Reacting to the Past

By Andrew McConnell Stott, USC Dornsife College Dean of Undergraduate Education and Academic Affairs, Professor of English – June 19, 2020

 

Many of us use case-based teaching and scenarios as the context for in-class debates. They’re a great way to introduce students to a range of perspectives, and to understand the deeper foundational ideas that give rise to opinion. “Reacting to the Past” (RTTP) games take this a step further, providing fully-immersive scenarios that allow students to role-play their way through key decision points in history, politics, culture, science and literature. As such, they’re a great tool for collaborative learning, and project-based classes.

The “Reacting” concept was developed in the 1990s by Mark Carnes, professor of History at Barnard College, with a view to creating a student-centered pedagogy based on self-guided learning, extensive collaboration, critical, integrative thinking, and debate. In essence, the class takes the form of a role-playing game in which students are presented with a scenario and asked to assume a character.
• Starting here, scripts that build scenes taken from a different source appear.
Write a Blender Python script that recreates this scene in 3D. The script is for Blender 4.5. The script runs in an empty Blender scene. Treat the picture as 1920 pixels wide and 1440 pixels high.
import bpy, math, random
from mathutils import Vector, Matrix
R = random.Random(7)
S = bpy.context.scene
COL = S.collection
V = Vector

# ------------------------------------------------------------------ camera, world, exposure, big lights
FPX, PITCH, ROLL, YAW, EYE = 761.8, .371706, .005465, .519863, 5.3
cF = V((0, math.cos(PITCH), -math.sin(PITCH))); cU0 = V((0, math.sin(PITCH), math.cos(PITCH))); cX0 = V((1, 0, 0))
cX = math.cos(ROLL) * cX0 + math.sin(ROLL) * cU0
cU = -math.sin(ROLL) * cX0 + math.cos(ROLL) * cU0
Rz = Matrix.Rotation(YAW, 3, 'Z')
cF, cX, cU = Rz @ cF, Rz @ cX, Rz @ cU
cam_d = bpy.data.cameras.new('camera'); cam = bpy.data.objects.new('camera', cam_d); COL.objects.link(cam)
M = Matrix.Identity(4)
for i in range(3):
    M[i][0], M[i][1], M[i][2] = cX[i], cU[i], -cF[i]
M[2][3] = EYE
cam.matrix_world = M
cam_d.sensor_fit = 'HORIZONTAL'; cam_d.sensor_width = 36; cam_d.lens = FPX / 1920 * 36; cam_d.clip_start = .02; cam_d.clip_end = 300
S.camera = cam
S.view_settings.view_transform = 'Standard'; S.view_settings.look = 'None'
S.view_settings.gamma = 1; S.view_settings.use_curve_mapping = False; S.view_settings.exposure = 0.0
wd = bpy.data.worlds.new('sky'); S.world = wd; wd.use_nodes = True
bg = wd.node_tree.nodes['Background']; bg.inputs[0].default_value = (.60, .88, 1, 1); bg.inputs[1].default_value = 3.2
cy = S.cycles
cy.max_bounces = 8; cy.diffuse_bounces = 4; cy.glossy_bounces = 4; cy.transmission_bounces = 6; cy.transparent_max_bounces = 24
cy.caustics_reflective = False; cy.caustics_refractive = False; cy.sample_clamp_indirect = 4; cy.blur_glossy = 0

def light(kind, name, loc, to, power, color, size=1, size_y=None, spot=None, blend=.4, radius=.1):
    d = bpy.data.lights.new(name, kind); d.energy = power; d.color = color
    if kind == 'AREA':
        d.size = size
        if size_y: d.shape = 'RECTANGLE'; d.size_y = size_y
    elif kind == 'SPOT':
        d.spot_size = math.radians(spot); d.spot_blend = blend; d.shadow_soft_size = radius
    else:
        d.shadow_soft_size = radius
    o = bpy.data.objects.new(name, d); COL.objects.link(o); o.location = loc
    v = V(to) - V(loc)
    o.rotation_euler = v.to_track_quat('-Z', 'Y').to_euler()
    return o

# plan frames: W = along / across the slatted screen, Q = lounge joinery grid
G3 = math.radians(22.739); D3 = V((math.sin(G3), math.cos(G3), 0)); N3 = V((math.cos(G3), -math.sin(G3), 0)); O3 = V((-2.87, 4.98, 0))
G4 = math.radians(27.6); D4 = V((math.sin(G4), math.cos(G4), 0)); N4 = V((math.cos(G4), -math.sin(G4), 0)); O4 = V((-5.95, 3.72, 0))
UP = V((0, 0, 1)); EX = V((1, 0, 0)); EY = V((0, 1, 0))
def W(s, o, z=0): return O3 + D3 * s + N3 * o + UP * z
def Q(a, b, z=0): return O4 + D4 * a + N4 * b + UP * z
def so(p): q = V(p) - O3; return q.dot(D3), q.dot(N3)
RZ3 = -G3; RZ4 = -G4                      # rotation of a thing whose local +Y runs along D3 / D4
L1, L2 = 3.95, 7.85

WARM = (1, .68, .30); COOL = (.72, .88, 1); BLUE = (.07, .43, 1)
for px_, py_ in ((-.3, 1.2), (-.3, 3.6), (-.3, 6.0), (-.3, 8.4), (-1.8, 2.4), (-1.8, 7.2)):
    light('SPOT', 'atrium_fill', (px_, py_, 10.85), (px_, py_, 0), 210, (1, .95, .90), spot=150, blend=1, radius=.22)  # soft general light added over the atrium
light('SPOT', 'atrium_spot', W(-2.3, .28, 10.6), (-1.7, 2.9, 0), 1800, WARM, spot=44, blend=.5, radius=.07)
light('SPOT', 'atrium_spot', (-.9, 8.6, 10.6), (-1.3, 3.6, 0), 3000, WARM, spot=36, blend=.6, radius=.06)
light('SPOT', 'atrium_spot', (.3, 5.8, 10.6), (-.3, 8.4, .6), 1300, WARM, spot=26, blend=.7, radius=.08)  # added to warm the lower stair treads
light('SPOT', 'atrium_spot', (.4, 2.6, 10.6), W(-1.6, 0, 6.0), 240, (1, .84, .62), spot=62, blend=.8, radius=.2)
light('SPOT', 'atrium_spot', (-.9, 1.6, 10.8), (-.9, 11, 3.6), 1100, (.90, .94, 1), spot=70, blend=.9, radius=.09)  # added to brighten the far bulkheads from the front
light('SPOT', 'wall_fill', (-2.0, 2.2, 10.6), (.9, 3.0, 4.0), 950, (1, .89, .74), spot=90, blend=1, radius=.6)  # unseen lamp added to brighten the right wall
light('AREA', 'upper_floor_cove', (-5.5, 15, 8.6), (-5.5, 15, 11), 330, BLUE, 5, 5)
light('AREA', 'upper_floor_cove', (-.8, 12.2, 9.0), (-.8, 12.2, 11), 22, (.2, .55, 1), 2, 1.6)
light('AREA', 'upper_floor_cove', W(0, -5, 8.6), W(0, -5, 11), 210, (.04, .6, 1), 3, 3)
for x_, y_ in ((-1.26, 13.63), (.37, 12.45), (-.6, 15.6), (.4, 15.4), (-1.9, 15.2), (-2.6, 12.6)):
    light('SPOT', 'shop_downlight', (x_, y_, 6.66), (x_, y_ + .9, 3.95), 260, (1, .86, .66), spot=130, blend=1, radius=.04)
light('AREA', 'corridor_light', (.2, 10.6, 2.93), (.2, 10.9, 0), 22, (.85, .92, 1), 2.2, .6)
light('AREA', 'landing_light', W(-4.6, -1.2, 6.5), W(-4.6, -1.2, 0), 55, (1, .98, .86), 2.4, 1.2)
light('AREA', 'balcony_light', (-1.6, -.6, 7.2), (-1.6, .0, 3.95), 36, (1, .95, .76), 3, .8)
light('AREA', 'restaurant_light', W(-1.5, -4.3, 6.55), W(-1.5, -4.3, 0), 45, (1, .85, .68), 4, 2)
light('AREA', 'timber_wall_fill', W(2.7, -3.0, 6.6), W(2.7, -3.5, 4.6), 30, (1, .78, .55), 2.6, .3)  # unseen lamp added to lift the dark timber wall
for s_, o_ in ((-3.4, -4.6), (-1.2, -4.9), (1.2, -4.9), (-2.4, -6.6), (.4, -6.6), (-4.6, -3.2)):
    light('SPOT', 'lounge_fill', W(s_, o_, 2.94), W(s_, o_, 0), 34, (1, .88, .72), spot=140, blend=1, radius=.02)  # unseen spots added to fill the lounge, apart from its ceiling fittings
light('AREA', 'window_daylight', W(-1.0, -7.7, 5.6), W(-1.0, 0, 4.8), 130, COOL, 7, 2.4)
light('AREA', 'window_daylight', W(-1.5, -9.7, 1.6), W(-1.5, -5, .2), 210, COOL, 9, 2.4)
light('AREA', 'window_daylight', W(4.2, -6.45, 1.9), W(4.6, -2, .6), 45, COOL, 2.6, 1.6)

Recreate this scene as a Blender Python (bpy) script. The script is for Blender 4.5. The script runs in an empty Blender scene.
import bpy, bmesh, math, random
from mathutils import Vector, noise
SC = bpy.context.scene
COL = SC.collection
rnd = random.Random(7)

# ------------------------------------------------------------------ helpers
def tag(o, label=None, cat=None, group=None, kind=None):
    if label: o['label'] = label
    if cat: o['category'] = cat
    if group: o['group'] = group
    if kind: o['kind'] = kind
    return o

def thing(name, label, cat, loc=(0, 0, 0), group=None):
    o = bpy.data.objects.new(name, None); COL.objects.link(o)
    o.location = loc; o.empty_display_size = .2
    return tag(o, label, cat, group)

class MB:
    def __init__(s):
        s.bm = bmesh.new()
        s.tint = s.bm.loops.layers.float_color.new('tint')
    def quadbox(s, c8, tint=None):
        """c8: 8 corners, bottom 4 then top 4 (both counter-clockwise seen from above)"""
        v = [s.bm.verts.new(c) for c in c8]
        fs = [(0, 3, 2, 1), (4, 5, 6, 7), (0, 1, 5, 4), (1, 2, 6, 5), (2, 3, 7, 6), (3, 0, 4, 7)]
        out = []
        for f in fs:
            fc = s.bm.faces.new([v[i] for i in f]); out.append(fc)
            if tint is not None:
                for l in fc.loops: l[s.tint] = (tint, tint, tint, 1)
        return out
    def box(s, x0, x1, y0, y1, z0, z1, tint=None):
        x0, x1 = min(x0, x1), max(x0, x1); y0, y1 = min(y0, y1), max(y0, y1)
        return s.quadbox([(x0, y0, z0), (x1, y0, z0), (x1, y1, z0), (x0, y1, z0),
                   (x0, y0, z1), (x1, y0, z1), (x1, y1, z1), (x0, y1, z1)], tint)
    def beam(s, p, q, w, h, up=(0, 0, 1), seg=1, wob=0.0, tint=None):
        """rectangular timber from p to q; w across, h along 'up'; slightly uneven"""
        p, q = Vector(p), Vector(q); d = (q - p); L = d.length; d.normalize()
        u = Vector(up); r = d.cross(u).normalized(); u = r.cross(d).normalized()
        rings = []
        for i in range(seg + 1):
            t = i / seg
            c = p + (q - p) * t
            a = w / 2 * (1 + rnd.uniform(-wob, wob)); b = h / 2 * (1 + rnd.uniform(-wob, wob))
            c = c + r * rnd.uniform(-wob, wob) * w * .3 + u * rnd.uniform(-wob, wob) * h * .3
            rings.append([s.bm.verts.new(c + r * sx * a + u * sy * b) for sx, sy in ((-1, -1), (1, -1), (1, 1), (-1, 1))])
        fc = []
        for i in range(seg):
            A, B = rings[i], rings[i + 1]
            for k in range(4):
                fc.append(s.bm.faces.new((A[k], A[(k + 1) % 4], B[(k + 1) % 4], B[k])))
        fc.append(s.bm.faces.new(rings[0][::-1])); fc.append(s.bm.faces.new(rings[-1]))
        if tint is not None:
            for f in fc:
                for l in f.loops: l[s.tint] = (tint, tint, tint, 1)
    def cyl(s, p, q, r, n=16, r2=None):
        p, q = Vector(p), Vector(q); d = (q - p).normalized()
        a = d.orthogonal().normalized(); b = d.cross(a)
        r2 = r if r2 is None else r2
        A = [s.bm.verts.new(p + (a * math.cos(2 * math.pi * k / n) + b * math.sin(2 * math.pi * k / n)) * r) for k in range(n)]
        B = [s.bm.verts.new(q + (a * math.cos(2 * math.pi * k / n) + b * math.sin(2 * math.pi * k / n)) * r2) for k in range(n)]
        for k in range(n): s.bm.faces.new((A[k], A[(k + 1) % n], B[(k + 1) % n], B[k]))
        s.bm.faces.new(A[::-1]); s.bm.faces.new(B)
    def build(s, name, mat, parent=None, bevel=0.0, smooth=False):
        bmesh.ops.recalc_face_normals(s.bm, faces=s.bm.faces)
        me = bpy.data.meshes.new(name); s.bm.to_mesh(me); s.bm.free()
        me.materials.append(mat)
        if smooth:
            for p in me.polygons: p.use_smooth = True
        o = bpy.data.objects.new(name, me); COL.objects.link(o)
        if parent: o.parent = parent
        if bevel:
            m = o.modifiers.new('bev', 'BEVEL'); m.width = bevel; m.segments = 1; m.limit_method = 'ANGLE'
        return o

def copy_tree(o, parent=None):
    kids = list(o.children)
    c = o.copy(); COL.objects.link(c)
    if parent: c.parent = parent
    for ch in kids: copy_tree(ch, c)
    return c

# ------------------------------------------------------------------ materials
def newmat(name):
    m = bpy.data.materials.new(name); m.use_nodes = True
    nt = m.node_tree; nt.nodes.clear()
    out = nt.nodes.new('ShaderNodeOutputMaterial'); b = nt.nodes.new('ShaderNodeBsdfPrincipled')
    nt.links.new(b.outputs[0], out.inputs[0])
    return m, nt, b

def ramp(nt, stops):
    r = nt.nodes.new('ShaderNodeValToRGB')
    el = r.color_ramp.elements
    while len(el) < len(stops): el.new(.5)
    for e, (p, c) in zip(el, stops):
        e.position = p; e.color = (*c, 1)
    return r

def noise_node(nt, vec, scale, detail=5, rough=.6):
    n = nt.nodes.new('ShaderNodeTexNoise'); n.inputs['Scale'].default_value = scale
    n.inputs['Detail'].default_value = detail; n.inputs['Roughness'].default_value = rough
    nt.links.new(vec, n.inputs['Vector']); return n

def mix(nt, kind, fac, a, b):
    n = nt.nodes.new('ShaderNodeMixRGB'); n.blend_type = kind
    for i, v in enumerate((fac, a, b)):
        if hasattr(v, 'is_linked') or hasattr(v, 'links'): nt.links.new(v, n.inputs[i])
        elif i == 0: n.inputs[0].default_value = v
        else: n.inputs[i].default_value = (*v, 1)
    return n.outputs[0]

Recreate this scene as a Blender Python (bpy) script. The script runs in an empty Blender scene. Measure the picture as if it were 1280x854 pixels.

Instructors can use a pre-written game or develop their own (some assembly required). Students can find themselves at the Continental Congress, on the eve of Indian Independence, trying to resolve the Wanli Succession Crisis, negotiating the 1989 Long Range Transport Pollution treaty, debating the Constitution with Frederick Douglass, or attending at a symposium of the British Society for the Advancement of Science to discuss the theories of Charles Dawin and Samuel Wilberforce. A series of STEM games is also available.

In spring 2020, I ran the RTTP game “Stages of Power, 1592: Marlowe and Shakespeare” in my “English Literature to 1800” class. The game was scheduled to occupy the second half of the semester, and as such, it took place entirely online. The setting was the London theater industry of the late sixteenth century and the competing interests of two acting companies both vying for a license to perform from the Master of Revels over the objections of their rivals.

 

Students were assigned historically-accurate roles and split into three groups — the Admiral’s Men, representing the playwright Christopher Marlowe and his play Doctor Faustus; Lord Strange’s Men, representing the upstart William Shakespeare and his play Richard III; and the Privy Council, a panel consisting of Elizabethan divines and worthies, each with agendas of their own. The groups proceeded to work on a number of tasks including developing formal arguments for and against the plays based on primary sources (no anachronism allowed); editing the plays for performance; performing versions of the plays; and delivering final arguments. The Privy Council, meanwhile, not only sat in judgement, but delivered rebuttals, approved and “censored” the plays according to Elizabethan standards and practices, and wrote and performed a pageant in honor of Elizabeth I based on George Gascoigne’s “The Princely Pleasures at Kenilworth” (1576). By the time we were done, students had collaborated, performed, debated, edited, composed, invented, and researched the political, religious, aesthetic and commercial aspects of Elizabethan drama in far more detail than they would have done otherwise, motivated by their enjoyment of the game, its immersive qualities, and (no doubt) the Trojan desire to win.

As an instructor, the game requires quite a lot of upfront organization, especially developing a calendar of activities (some portion of students will submit some writing every session), and keeping them on task. I kept track of who was who, their motivations and secret instructions (inter-character intrigue and subterfuge adds an interesting subtext to the game) via a large spreadsheet that also contained dates for instructions and due dates for assignments. That aside, it ran itself with very little input from me. While the game would be great in person, online delivery worked well. Students collaborated and shared documents via GoogleDocs; I used breakout rooms to put them in their groups to do their work, dropping in occasionally to check in; while the performances were supplemented with a range of Zoom backgrounds and home-made props, including moustaches, ruffs, and aristocratic hats.

RTTP games are great if you’re looking for an immersive, student-focussed experience that is relatively easy to run. (And it’s important to note that these are not just humanities-based games, as the website shows). A single game takes about six weeks. I used it as a way to enact many of the concepts established in the first part of the semester, but some professors jump right in or run two games a semester. They are best for groups of less than twenty five, but their flexibility allows you to add or subtract complexity as you prefer. They can run entirely online, or perhaps you could run one in hybrid fashion with online meetings supplemented with occasional in-person sessions.